◆ **Given exercise**:
Omit the pictures and print exactly the lines of the listing below, starting at the first and ending at the line containing "mb.build('grapevine_row',VM)".

◆ **Information provided**:
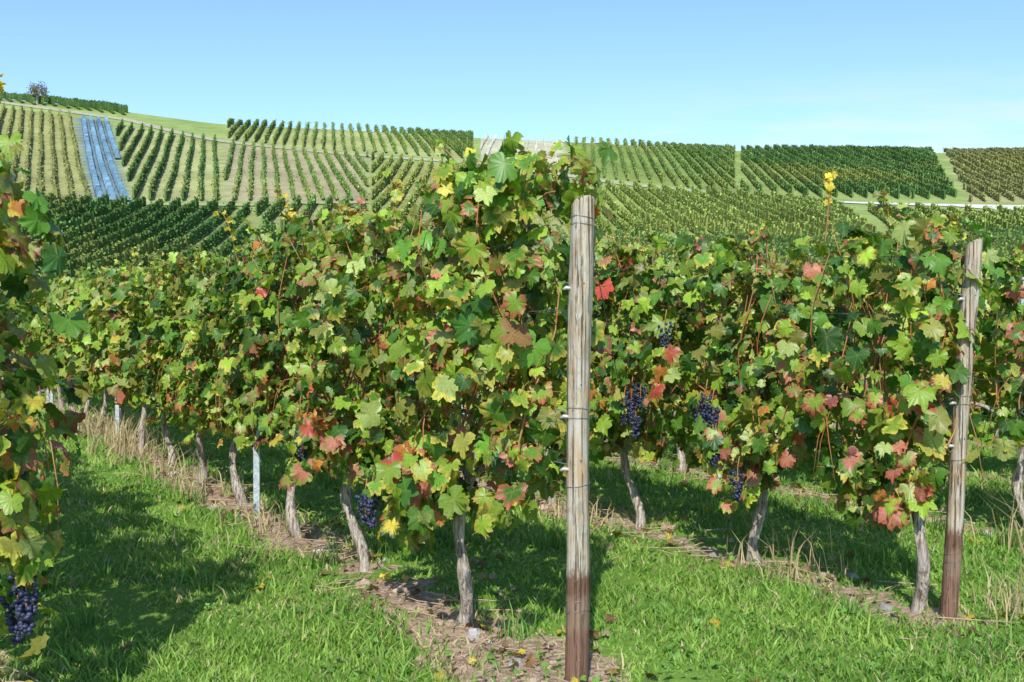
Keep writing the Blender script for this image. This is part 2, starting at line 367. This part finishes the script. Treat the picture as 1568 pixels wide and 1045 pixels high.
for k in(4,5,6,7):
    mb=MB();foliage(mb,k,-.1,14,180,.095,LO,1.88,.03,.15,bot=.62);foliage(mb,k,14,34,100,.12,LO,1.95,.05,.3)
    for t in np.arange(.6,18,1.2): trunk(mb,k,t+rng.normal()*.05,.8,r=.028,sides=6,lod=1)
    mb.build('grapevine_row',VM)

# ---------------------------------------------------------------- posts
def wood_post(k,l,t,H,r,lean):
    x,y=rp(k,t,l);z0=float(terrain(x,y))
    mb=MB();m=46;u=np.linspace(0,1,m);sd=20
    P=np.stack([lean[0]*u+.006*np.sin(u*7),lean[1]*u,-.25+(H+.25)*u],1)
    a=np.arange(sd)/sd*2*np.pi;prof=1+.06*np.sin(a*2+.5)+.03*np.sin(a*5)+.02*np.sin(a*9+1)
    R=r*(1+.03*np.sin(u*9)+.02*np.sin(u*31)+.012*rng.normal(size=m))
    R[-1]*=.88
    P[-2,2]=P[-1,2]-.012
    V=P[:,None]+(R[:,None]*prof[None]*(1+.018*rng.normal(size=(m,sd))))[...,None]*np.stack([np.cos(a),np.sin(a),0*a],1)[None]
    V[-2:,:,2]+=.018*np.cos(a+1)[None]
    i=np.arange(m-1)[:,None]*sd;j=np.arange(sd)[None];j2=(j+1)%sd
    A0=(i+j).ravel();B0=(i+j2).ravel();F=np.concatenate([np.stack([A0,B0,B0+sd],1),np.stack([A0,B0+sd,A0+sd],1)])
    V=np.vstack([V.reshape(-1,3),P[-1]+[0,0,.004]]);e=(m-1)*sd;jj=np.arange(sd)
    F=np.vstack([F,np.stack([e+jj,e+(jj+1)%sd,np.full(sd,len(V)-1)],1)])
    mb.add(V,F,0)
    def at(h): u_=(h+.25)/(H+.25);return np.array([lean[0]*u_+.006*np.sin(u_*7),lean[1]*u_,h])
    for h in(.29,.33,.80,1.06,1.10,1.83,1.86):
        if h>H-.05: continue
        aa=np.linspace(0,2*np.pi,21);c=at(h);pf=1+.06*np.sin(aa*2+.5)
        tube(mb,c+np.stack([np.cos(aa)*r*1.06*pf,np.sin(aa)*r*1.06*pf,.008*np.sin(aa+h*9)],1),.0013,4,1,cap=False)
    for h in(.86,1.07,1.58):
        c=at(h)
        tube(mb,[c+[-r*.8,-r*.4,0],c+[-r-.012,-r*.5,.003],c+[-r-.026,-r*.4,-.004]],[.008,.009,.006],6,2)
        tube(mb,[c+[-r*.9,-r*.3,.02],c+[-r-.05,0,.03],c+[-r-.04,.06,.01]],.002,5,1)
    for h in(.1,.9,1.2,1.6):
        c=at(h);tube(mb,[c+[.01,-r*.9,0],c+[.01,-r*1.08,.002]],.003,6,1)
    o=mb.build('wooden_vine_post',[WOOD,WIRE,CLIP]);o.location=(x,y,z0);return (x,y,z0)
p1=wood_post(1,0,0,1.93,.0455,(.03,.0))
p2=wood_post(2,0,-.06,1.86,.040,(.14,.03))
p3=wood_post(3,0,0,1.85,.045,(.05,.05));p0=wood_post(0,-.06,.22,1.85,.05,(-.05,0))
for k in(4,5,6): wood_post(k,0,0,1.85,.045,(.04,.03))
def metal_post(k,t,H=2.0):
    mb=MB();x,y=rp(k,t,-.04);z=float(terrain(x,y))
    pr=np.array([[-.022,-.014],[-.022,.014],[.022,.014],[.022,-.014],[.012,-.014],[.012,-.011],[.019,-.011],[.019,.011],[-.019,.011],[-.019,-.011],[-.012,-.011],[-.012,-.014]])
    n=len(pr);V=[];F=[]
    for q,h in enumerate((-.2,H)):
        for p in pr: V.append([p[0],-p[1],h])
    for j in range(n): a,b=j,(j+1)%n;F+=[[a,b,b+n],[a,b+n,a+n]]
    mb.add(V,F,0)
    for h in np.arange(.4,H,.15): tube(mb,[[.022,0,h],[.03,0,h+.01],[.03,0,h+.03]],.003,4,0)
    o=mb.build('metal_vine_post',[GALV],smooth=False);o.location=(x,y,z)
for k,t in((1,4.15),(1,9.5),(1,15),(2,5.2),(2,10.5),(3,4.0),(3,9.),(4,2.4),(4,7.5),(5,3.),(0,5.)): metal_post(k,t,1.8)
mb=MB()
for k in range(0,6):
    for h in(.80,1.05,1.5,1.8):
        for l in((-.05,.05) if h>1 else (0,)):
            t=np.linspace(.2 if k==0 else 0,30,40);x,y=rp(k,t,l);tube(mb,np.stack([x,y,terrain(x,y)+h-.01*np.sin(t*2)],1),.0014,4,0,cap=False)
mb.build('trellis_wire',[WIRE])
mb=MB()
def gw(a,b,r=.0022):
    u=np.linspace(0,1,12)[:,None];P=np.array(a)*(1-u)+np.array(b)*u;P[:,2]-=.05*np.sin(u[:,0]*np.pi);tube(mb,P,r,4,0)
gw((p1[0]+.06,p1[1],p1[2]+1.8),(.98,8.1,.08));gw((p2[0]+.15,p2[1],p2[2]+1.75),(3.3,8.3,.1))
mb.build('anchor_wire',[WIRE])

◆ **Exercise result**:
Keep writing the Blender script for this image. This is part 2, starting at line 367. This part finishes the script. Treat the picture as 1568 pixels wide and 1045 pixels high.
for k in(4,5,6,7):
    mb=MB();foliage(mb,k,-.1,14,180,.095,LO,1.88,.03,.15,bot=.62);foliage(mb,k,14,34,100,.12,LO,1.95,.05,.3)
    for t in np.arange(.6,18,1.2): trunk(mb,k,t+rng.normal()*.05,.8,r=.028,sides=6,lod=1)
    mb.build('grapevine_row',VM)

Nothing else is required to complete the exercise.